While individual bills may vary, commercial/industrial electric customers in NSTAR and Western Mass Electric Company territories (both operating companies of Northeast Utilities) will collectively see reductions of more than 20 million dollars on the distribution portion of their bills. Some customer classes will see reductions as high as 7 percent in NSTAR territories and as high as 14 percent in Western Massachusetts Electric territory.
These are permanent reductions resulting from changes in the way costs are allocated.
The Massachusetts Department of Public Utilities (DPU) approved the new NSTAR and Western Massachusetts Electric rates late last month effective January 1. Customers in National Grid and Unitil territories will see changes over the next few months, as will gas customers in all utility territories.
“The law and the new rates usher in a fair and efficient energy system in Massachusetts,” said Richard C. Lord, President and Chief Executive Officer of Associated Industries of Massachusetts.
“AIM and other business groups – including the Western Mass Industrial group, PowerOptions and the the Energy Consortium – along with the office of the Attorney General acting in her role as the ratepayer advocate, participated extensively in the DPU process, submitting testimony and filing comments to ensure the intent of the law was carried out.”
The change in the law corrected a longstanding problem with the way electric and gas costs were allocated to customers.
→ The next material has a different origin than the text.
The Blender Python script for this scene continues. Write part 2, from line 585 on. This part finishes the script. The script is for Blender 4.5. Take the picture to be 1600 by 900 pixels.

Under the previous rate-making process, medium and large commercial and industrial (C&I) customers saw the “distribution” portion of their electric and gas bills – the part that reimburses electric and gas utilities for the cost of maintaining their infrastructure ” rise dramatically. Some of the price increases were driven by “reconciling factors,” also known as “trackers” that are costs over which the utility has little or no control – pension adjustments, smart grid pilots, net metering, capital investments, storm costs, and some low-income programs.
The Department of Public Utilities historically ordered that these “tracker” costs be paid by ratepayers on a volumetric basis – the more energy a customer used the more the customer paid ” even though there was no cost causation between the amount of energy a customer used and the reconciliation factor revenue requirement.
The policy has resulted over time in an unfair cross-subsidy of tens of millions of dollars per year.
The new law required the DPU to order each utility to identify trackers (there were several within each utility) and change the way each is allocated to reflect the true cost of providing the service to customers, regardless of how much energy is used. Each customer class pays only that portion of these reconciliation factors based on the relative cost of the rate class on the distribution system.
“AIM would like to thank the legislature, particularly Representative John Keenan and Senator Ben Downing and the Attorney General for their roles in ensuring that real rate reform and fairness is now embedded in utility rate design,” Lord said.